Washington, you may recall, was the Commander in Chief of the Continental Army in the great American Revolution against Great Britain. “No taxes without representation” was one of the original war cries.
Washington said, ‘It takes money to run the government, and that money is collected from the people in taxes fairly levied by their elected representatives.’
The farmers weren’t having any of that. They were way out in western Pennsylvania, near the wilderness Fort Pittsburgh. The federal government, what little bit of it there was, was in Philadelphia. ‘How are they going to make us pay taxes?’ the rebel leaders shouted to crowds.
A more friendly portrayal of George “Pay Your Taxes or Swing” Washington – Wikipedia image (which bust is this? Library of Congress?)
Washington got a dozen nooses, and a volunteer army of 13,000 Americans, and marched to western Pennsylvania to hang anyone who wouldn’t pay the tax. Oddly, by the time Washington got there with the nooses, the rebels decided maybe it was a good idea to be patriotic about it after all.
So I assumed you just updated the pictures a little. [In the poster] There’s George Washington on the left, with his Smith and Wesson “noose,” telling the big corporate farmer to pay his taxes.I think your portrayal of Washington is a bit crude, but it’s historically accurate, with regard to taxes.
I always suspected you didn’t like George Washington. Now I know for sure you don’t.
You could have looked it up: The Whiskey Rebellion – http://www.pbs.org/wgbh/amex/duel/peopleevents/pande22.html
And it was on this day in 1794, September 30, that Washington and the army set out to put down the rebellion.
How would Washington have dealt with secession, or the Texas Republic movement?
I don’t much like crude political dysfunction and disinformation from people who don’t know U.S. history, and won’t defend American principles. Am I being unreasonable?
More:
- How False History Props Up the Right (consortiumnews.com)
- The Whiskey Rebellion, a history from the Department of the Treasury
- From the site above, we learn that Albert Gallatin, one of our more famous Secretaries of the Treasury, was a prominent Whiskey Rebel! Seven years later Thomas Jefferson put him in charge of collecting taxes: “Albert Gallatin, a leading Pennsylvania businessman, land developer, and State legislator long opposed internal Federal taxes. Given the opposition, his Fayette county neighbors elected him to the rebel assembly during the Whiskey Rebellion. While in the assembly, however, Gallatin spoke out against an open, violent break with the National government, and he also served on the 15-member committee that met with President Washington’s three commissioners in an attempt to end to the crisis peacefully. Gallatin ‘s name appeared on a list of rebel leaders, but he was never arrested for his role in the Whiskey Rebellion.”
- The Whiskey Rebellion – Friendship Hill National Historic Site (Pennsylvania)
- The Whiskey Rebellion, as told at Washington’s home, Mt. Vernon
- An annual Whiskey Rebellion Festival is held in Washington County, Pennsylvania — this year on July 11-13
- Update, August 30, 2013: William Hogeland’s probably the best current authority; he’s had some things to say about comparisons of the Tea Party to Whiskey Rebels, and the frequent errors of such comparisons. One might learn a lot from Hogeland’s bloggy writings on the issues surrounding the Whiskey Rebellion, not least that Washington thought people ought to pay taxes and ultimately did not regard them as “theft.”

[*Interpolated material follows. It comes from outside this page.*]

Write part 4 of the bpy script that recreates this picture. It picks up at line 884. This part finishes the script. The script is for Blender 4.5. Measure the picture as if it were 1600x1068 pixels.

Gen. Washington, astride his favorite white horse, reviewing his troops at Carlisle, Pennsylvania, before the march to the western part of the state to put down the Whiskey Rebellion. Image from the Department of the Treasury, Alcohol and Tobacco Tax and Trade Bureau. (Just try to find who painted it!)

” . . . to execute the laws . . .” a painting by Donna Neary for the National Guard, on the Whiskey Rebellion. National Guard Caption: In September 1791 the western counties of Pennsylvania broke out in rebellion against a federal excise tax on the distillation of whiskey. After local and federal officials were attacked, President Washington and his advisors decided to send troops to pacify the region. It was further decided that militia troops, rather than regulars, would be sent. On August 7, 1794, under the provisions of the newly-enacted militia law, Secretary of War Henry Knox called upon the governors of Virginia, Maryland, New Jersey, and Pennsylvania for 12,950 troops as a test of the President’s power to enforce the law. Numerous problems, both political and logistical, had to be overcome and by October, 1794 the militiamen were on the march. The New Jersey units marched from Trenton to Harrisburg, Pennsylvania. There they were reviewed by their Commander-in Chief, President George Washington, accompanied by Secretary of the Treasury and Revolutionary war veteran Alexander Hamilton. By the time troops reached Pittsburgh, the rebellion had subsided, and western Pennsylvania was quickly pacified. This first use of the Militia Law of 1792 set a precedence for the use of the militia to “execute the laws of the union, (and) suppress insurrections”. New Jersey was the only state to immediately fulfill their levy of troops to the exact number required by the President. This proud tradition of service to state and nation is carried on today by the New Jersey Army and Air National Guard.
Tip of the old scrub brush to the historians and other fine people at Mount Vernon, for the reminder:

Yes, this is mostly an encore post. Fighting ignorance requires patience.